Given information
————————

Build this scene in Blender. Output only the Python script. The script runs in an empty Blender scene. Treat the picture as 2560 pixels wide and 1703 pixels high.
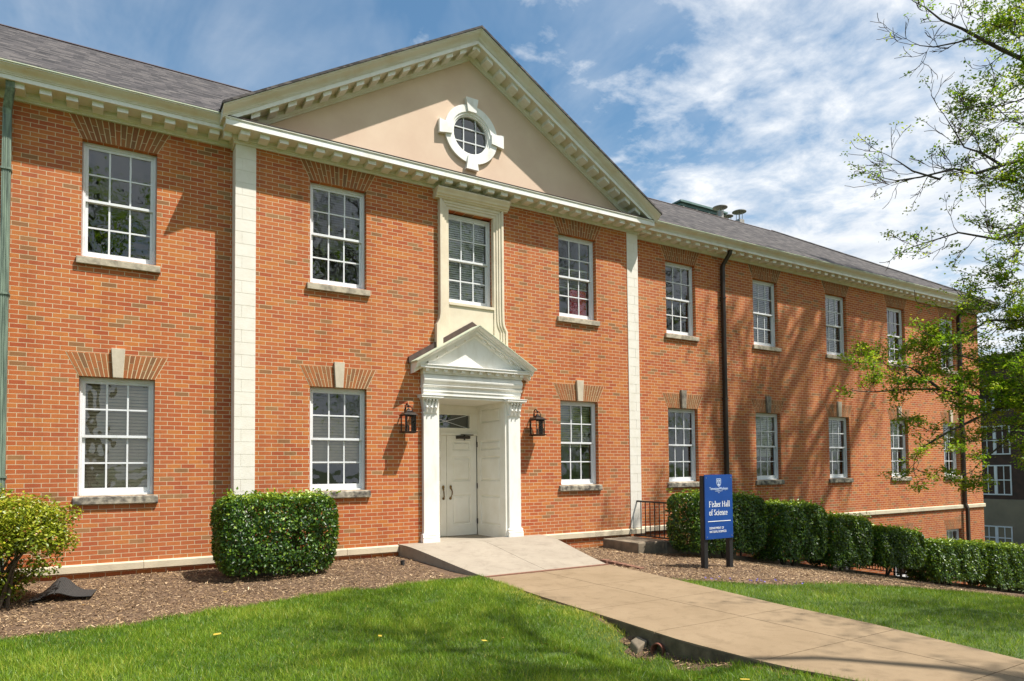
import bpy, math, random
import numpy as np
from mathutils import Vector, Matrix
R = math.radians
random.seed(7); rng = np.random.default_rng(11)
sc = bpy.context.scene
col = sc.collection

# ------------------------------------------------------------------ camera, sky, sun, exposure
cam_d = bpy.data.cameras.new('camera'); cam = bpy.data.objects.new('camera', cam_d); col.objects.link(cam)
CAM = Vector((-6.170, -11.654, 1.629))
YAW, PIT, ROL = 0.54617, 0.03749, -0.00956
fw = Vector((math.sin(YAW)*math.cos(PIT), math.cos(YAW)*math.cos(PIT), math.sin(PIT)))
rt = Vector((math.cos(YAW), -math.sin(YAW), 0)); up = rt.cross(fw)
r2 = rt*math.cos(ROL)+up*math.sin(ROL); u2 = -rt*math.sin(ROL)+up*math.cos(ROL)
cam.matrix_world = Matrix(((r2.x, u2.x, -fw.x, CAM.x), (r2.y, u2.y, -fw.y, CAM.y), (r2.z, u2.z, -fw.z, CAM.z), (0, 0, 0, 1)))
cam_d.sensor_width = 36; cam_d.lens = 1690.63/2560*36; cam_d.shift_y = (1111.88-851.5)/2560
cam_d.clip_start = .1; cam_d.clip_end = 3000
sc.camera = cam

SUN = Vector((.88, -1.0, 2.35)).normalized()           # towards the sun
sun_d = bpy.data.lights.new('sun', 'SUN'); sun = bpy.data.objects.new('sun', sun_d); col.objects.link(sun)
sun.rotation_euler = (-SUN).to_track_quat('-Z', 'Y').to_euler()
sun_d.energy = 5.0; sun_d.angle = R(.53); sun_d.color = (1, .955, .885)
sc.view_settings.view_transform = 'Standard'; sc.view_settings.look = 'None'
sc.view_settings.exposure = 0.60; sc.view_settings.gamma = 1
sc.cycles.use_denoising = True
try: sc.cycles.denoiser = 'OPENIMAGEDENOISE'
except Exception: pass
sc.cycles.max_bounces = 7; sc.cycles.transparent_max_bounces = 12
sc.cycles.caustics_reflective = False; sc.cycles.caustics_refractive = False

class NT:
    """small helper around a node tree"""
    def __init__(s, tree): s.t = tree; s.t.nodes.clear()
    def n(s, typ, ins=None, **kw):
        nd = s.t.nodes.new(typ)
        for k, v in kw.items(): setattr(nd, k, v)
        for k, v in (ins or {}).items():
            sock = nd.inputs[k]
            if isinstance(v, bpy.types.NodeSocket): s.t.links.new(v, sock)
            elif isinstance(v, (tuple, list)) and len(v) == 3 and sock.type == 'RGBA': sock.default_value = (*v, 1)
            else: sock.default_value = v
        return nd
    def math(s, op, a, b=0.0, clamp=False):
        return s.n('ShaderNodeMath', {0: a, 1: b}, operation=op, use_clamp=clamp).outputs[0]
    def mix(s, f, a, b, mode='MIX'):
        nd = s.n('ShaderNodeMix', data_type='RGBA', blend_type=mode)
        for k, v in ((0, f), (6, a), (7, b)):
            if isinstance(v, bpy.types.NodeSocket): s.t.links.new(v, nd.inputs[k])
            elif isinstance(v, (tuple, list)): nd.inputs[k].default_value = (*v[:3], 1)
            else: nd.inputs[k].default_value = v
        return nd.outputs[2]
    def ramp(s, f, stops, interp='LINEAR'):
        nd = s.n('ShaderNodeValToRGB', {0: f}); cr = nd.color_ramp; cr.interpolation = interp
        while len(cr.elements) < len(stops): cr.elements.new(.5)
        for e, (p, c) in zip(cr.elements, stops):
            e.position = p; e.color = (*c, 1) if len(c) == 3 else c
        return nd.outputs[0]
    def noise(s, vec, scale, detail=4, rough=.55, dist=0):
        return s.n('ShaderNodeTexNoise', {'Vector': vec, 'Scale': scale, 'Detail': detail, 'Roughness': rough, 'Distortion': dist}).outputs[0]

w = bpy.data.worlds.new('World'); sc.world = w; w.use_nodes = True
T = NT(w.node_tree)
sky = T.n('ShaderNodeTexSky', sky_type='NISHITA', sun_disc=False, sun_elevation=math.asin(SUN.z),
          sun_rotation=math.atan2(SUN.x, SUN.y), altitude=300, air_density=1.0, dust_density=1.0, ozone_density=1.0)
tc = T.n('ShaderNodeTexCoord').outputs['Generated']
sp = T.n('ShaderNodeSeparateXYZ', {0: tc})
zz = T.math('ADD', T.math('MAXIMUM', sp.outputs[2], 0.0), .12)
px_ = T.math('DIVIDE', sp.outputs[0], zz); py_ = T.math('DIVIDE', sp.outputs[1], zz)
pv = T.n('ShaderNodeCombineXYZ', {0: px_, 1: py_, 2: 0.0}).outputs[0]
pv2 = T.n('ShaderNodeMapping', {'Vector': pv, 'Location': (3.1, 1.7, 0), 'Rotation': (0, 0, R(-38)), 'Scale': (1, .42, 1)}).outputs[0]
n1 = T.noise(pv, 1.15, 5, .55, .3)            # broad cloud fields
n2 = T.noise(pv, 5.2, 9, .62, .25)            # mackerel puffs
n3 = T.noise(pv2, 1.9, 6, .6, .5)             # thin streaky veil
# more cloud towards the right of the hall (east), clearer to the west
az = T.math('ADD', T.math('MULTIPLY', sp.outputs[0], .40), T.math('MULTIPLY', sp.outputs[1], -.26))
n4 = T.noise(pv, 14.0, 6, .6, .2)
cov = T.math('ADD', T.math('MULTIPLY', n1, .62), T.math('ADD', T.math('MULTIPLY', n2, .62), T.math('MULTIPLY', n4, .22)))
cov = T.math('ADD', cov, az)
puff = T.ramp(cov, [(.70, (0, 0, 0)), (.80, (.45, .45, .45)), (.96, (1, 1, 1))])
veil = T.ramp(n3, [(.36, (0, 0, 0)), (.75, (1, 1, 1))])
low = T.ramp(sp.outputs[2], [(.0, (.55, .55, .55)), (.22, (.12, .12, .12)), (.5, (0, 0, 0))])
mask = T.math('MAXIMUM', T.math('MULTIPLY', puff, .95), T.math('MAXIMUM', T.math('MULTIPLY', veil, .50), low))
skyc = T.mix(1.0, sky.outputs[0], (.84, 1.12, 1.13), 'MULTIPLY')
cloudc = T.mix(T.ramp(n2, [(.35, (0, 0, 0)), (.65, (1, 1, 1))]), (5.0, 5.5, 6.2), (7.6, 7.7, 7.8))
skymix = T.mix(mask, skyc, cloudc)
bg = T.n('ShaderNodeBackground', {'Color': skymix, 'Strength': .095})
T.t.links.new(bg.outputs[0], T.n('ShaderNodeOutputWorld').inputs[0])

# ------------------------------------------------------------------ materials
MAT = {}
def newmat(name):
    m = bpy.data.materials.new(name); m.use_nodes = True; MAT[name] = m
    return m, NT(m.node_tree)
def finish(N, sh): N.t.links.new(sh, N.n('ShaderNodeOutputMaterial').inputs[0])
def simple(name, c, c2=None, scale=6, rough=.6, bump=0, bscale=None, metal=0, spec=.5, detail=6, stretch=None, lo=.35, hi=.7):
    m, N = newmat(name)
    P = N.n('ShaderNodeNewGeometry').outputs['Position']
    if stretch: P = N.n('ShaderNodeMapping', {'Vector': P, 'Scale': stretch}).outputs[0]
    ins = {'Roughness': rough, 'Metallic': metal, 'Specular IOR Level': spec}
    if c2:
        f = N.ramp(N.noise(P, scale, detail, .6), [(lo, (0, 0, 0)), (hi, (1, 1, 1))])
        ins['Base Color'] = N.mix(f, c, c2)
    else: ins['Base Color'] = c
    b = N.n('ShaderNodeBsdfPrincipled', ins)
    if bump:
        h = N.noise(P, bscale or scale*4, 5, .6)
        N.t.links.new(N.n('ShaderNodeBump', {'Strength': bump, 'Distance': .01, 'Height': h}).outputs[0], b.inputs['Normal'])
    finish(N, b.outputs[0]); return m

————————

Aim
Leave out the pictures. Transcribe only the lines above, from the first through the one that contains "sc.cycles.caustics_reflective = False;".

Task result
Build this scene in Blender. Output only the Python script. The script runs in an empty Blender scene. Treat the picture as 2560 pixels wide and 1703 pixels high.
import bpy, math, random
import numpy as np
from mathutils import Vector, Matrix
R = math.radians
random.seed(7); rng = np.random.default_rng(11)
sc = bpy.context.scene
col = sc.collection

# ------------------------------------------------------------------ camera, sky, sun, exposure
cam_d = bpy.data.cameras.new('camera'); cam = bpy.data.objects.new('camera', cam_d); col.objects.link(cam)
CAM = Vector((-6.170, -11.654, 1.629))
YAW, PIT, ROL = 0.54617, 0.03749, -0.00956
fw = Vector((math.sin(YAW)*math.cos(PIT), math.cos(YAW)*math.cos(PIT), math.sin(PIT)))
rt = Vector((math.cos(YAW), -math.sin(YAW), 0)); up = rt.cross(fw)
r2 = rt*math.cos(ROL)+up*math.sin(ROL); u2 = -rt*math.sin(ROL)+up*math.cos(ROL)
cam.matrix_world = Matrix(((r2.x, u2.x, -fw.x, CAM.x), (r2.y, u2.y, -fw.y, CAM.y), (r2.z, u2.z, -fw.z, CAM.z), (0, 0, 0, 1)))
cam_d.sensor_width = 36; cam_d.lens = 1690.63/2560*36; cam_d.shift_y = (1111.88-851.5)/2560
cam_d.clip_start = .1; cam_d.clip_end = 3000
sc.camera = cam

SUN = Vector((.88, -1.0, 2.35)).normalized()           # towards the sun
sun_d = bpy.data.lights.new('sun', 'SUN'); sun = bpy.data.objects.new('sun', sun_d); col.objects.link(sun)
sun.rotation_euler = (-SUN).to_track_quat('-Z', 'Y').to_euler()
sun_d.energy = 5.0; sun_d.angle = R(.53); sun_d.color = (1, .955, .885)
sc.view_settings.view_transform = 'Standard'; sc.view_settings.look = 'None'
sc.view_settings.exposure = 0.60; sc.view_settings.gamma = 1
sc.cycles.use_denoising = True
try: sc.cycles.denoiser = 'OPENIMAGEDENOISE'
except Exception: pass
sc.cycles.max_bounces = 7; sc.cycles.transparent_max_bounces = 12
sc.cycles.caustics_reflective = False; sc.cycles.caustics_refractive = False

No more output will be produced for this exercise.